Joseph Gazing Wolf (Lakota/Amazigh) is an Environmental Life Sciences PhD student and NSF Graduate Fellow. His research interests germinate from his experiences as a tribal shepherd in the Nile valley and as a buffalo range rider in the Northern Plains of the US. An emerging theme of his research is the restoration of social-ecological resilience through biocultural diversity in tribal and Black, Indigenous, and People of Color, BIPOC, agricultural communities. He works to elucidate the socio-cultural, agricultural, economic, governmental, and ecological variables that contribute to social-ecological resilience and sustainable livelihoods, with a particular focus on the unique strengths, contributions, and struggles of women farmers/ranchers. In this vein, he is currently exploring locust management in BIPOC communities in West Africa and Latin America. He is developing the same approach with Tatanka (buffalo) as a model organism to explore social-ecological resilience in Native American communities throughout the Great Plains. Wolf also has a strong interest in learning about the barriers that BIPOC students experience in STEM education and research, and implementing programs to overcome those barriers. He also has several side projects focusing on the conservation of threatened native species on working rangelands and in urban environments (prairie dogs, bats).
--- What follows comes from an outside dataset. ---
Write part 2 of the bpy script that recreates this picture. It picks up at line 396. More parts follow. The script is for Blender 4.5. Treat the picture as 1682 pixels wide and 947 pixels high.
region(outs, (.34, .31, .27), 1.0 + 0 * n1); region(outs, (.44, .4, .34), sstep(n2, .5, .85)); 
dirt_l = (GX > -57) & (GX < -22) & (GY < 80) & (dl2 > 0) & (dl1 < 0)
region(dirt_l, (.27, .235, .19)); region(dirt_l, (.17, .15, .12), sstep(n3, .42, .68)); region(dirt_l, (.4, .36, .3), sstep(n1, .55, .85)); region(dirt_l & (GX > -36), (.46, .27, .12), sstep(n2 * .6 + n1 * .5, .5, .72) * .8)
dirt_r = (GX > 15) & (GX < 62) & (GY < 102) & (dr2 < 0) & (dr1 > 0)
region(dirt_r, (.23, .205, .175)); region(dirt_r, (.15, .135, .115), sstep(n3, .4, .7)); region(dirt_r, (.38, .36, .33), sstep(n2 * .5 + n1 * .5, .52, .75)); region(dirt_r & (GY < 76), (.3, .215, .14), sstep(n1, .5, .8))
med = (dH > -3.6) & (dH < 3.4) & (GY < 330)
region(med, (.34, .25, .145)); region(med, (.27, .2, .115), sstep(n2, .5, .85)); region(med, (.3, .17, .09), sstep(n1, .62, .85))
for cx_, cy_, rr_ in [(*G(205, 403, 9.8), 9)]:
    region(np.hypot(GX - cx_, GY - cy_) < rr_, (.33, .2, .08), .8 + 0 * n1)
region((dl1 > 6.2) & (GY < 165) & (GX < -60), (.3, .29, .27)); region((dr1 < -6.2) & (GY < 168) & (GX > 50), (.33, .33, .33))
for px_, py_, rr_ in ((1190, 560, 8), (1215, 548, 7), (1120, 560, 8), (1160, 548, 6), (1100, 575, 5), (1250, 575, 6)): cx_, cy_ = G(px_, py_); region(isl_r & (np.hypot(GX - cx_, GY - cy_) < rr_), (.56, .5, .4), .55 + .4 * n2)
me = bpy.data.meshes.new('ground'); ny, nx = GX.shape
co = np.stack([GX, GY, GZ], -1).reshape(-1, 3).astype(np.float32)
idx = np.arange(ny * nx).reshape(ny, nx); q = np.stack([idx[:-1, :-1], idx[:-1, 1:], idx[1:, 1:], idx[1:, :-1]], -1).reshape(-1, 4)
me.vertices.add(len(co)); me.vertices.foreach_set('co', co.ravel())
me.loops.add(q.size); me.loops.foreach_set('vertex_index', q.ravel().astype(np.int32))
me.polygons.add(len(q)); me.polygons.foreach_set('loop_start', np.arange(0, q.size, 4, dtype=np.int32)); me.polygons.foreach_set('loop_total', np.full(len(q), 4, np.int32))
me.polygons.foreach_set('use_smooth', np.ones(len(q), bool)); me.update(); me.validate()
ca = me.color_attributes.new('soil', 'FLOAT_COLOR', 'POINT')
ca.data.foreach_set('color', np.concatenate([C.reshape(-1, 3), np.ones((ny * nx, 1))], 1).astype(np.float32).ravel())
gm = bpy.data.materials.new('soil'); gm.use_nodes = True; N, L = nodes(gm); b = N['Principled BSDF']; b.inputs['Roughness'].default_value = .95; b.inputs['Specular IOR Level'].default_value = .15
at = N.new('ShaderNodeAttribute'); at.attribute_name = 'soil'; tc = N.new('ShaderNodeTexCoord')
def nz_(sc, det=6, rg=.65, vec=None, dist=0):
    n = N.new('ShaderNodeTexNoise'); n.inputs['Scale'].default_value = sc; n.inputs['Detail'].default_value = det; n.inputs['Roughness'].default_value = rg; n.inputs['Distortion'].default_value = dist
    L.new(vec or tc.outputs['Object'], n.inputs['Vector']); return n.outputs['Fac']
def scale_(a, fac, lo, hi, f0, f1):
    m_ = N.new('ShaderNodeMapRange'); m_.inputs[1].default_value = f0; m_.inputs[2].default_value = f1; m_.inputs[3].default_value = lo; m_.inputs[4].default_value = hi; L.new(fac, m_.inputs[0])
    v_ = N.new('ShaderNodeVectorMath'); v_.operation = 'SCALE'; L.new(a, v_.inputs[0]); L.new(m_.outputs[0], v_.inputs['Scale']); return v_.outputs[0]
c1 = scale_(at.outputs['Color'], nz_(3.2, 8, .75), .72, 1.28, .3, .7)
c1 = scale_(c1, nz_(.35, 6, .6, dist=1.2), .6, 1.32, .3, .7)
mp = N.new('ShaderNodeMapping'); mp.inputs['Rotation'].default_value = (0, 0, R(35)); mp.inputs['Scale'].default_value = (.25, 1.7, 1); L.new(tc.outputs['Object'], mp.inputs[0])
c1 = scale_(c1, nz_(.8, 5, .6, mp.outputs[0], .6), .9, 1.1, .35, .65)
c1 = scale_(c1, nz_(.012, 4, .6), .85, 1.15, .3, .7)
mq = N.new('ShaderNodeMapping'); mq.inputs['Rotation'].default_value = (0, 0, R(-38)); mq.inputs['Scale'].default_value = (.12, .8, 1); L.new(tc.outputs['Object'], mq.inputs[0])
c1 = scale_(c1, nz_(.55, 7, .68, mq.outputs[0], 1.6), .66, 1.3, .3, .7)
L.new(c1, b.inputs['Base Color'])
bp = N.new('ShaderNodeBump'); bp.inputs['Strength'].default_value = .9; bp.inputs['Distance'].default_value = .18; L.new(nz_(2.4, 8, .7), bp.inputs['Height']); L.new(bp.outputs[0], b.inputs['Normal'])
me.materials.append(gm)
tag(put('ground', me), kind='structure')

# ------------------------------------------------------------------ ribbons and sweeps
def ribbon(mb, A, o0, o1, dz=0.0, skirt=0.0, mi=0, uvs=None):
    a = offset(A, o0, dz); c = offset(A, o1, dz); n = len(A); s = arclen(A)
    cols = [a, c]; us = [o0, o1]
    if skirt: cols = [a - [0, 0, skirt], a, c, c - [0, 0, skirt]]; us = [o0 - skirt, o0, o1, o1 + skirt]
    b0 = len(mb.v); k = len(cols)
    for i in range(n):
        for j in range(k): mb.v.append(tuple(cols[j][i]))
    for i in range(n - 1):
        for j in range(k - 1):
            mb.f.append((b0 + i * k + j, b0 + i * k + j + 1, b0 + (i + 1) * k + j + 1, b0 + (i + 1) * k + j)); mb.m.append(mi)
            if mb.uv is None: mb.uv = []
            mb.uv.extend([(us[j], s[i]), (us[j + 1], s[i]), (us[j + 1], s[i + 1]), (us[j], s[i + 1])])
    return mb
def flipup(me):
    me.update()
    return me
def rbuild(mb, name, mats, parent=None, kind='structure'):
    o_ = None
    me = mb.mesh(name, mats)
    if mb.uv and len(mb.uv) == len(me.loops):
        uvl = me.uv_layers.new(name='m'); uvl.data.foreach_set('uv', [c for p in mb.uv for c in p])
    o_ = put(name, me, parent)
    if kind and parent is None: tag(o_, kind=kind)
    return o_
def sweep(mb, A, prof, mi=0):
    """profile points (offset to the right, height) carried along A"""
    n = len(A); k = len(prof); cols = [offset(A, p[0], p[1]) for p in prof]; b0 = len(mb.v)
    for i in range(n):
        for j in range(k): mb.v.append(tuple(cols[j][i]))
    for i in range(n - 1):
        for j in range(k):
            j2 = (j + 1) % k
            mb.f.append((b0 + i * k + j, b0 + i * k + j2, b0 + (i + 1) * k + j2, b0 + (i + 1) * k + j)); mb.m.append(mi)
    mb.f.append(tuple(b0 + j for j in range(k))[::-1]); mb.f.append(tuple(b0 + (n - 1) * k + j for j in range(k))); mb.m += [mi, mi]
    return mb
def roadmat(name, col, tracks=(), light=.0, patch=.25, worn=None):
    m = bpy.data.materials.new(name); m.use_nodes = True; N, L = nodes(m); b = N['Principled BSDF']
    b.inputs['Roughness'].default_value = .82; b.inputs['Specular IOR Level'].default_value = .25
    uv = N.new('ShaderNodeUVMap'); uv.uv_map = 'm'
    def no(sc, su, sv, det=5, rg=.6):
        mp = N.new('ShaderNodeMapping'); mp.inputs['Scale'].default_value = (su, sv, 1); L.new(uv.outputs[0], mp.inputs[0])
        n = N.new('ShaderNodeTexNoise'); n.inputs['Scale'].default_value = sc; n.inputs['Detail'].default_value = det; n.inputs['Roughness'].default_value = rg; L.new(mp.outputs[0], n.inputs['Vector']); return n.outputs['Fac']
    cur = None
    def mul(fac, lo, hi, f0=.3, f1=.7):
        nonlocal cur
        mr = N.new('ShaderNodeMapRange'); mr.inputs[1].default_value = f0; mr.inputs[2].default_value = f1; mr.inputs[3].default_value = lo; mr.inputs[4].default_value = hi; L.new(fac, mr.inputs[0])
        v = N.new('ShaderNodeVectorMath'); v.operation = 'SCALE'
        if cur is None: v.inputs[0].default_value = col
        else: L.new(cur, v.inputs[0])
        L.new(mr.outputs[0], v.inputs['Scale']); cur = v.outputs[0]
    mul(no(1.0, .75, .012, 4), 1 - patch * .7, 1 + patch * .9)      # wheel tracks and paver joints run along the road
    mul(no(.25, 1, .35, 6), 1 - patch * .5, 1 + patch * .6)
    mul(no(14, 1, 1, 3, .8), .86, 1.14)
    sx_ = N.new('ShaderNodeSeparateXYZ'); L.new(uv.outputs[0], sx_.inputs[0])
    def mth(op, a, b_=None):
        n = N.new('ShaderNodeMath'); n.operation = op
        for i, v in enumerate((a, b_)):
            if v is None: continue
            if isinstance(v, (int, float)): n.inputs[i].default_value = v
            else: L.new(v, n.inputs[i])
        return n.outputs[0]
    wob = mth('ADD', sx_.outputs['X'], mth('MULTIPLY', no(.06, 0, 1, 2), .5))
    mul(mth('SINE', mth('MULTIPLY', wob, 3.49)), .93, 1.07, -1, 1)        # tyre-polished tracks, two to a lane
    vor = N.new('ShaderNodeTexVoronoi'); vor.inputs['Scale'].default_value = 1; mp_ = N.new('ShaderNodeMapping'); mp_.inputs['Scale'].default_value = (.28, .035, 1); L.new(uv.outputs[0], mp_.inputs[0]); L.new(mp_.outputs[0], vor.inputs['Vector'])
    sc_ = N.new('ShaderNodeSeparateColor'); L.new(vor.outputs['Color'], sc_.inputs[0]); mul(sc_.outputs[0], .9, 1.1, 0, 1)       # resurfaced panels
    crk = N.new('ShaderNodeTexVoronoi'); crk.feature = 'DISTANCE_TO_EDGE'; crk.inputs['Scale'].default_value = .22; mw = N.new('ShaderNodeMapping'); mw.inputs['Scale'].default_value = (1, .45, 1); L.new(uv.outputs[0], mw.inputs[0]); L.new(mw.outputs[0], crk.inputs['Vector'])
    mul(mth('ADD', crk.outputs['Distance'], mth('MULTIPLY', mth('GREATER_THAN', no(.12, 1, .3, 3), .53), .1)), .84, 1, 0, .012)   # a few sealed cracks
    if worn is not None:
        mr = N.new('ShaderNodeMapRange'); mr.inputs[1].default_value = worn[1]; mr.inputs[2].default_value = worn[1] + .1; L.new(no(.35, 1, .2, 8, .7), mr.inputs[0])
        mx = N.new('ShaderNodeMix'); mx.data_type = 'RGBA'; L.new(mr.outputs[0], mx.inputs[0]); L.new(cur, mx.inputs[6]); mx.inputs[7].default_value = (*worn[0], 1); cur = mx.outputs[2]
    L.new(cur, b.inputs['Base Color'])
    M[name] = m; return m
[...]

Wolf’s research is centered on a strong appreciation for collaborative (ranchers/farmers and tribal/governmental), interdisciplinary research that is a fusion of applied decolonized community-driven science and traditional ecological knowledge. He utilizes stakeholder interviews and surveys, citizen science, field observations, field/greenhouse/lab experiments, and emersion in traditional cultural events. Overall, his primary goal as a researcher is to help strengthen tribal and BIPOC community autonomy, food sovereignty, sustainable livelihoods, the revitalization of traditional arts and culture, and mental and physical well-being.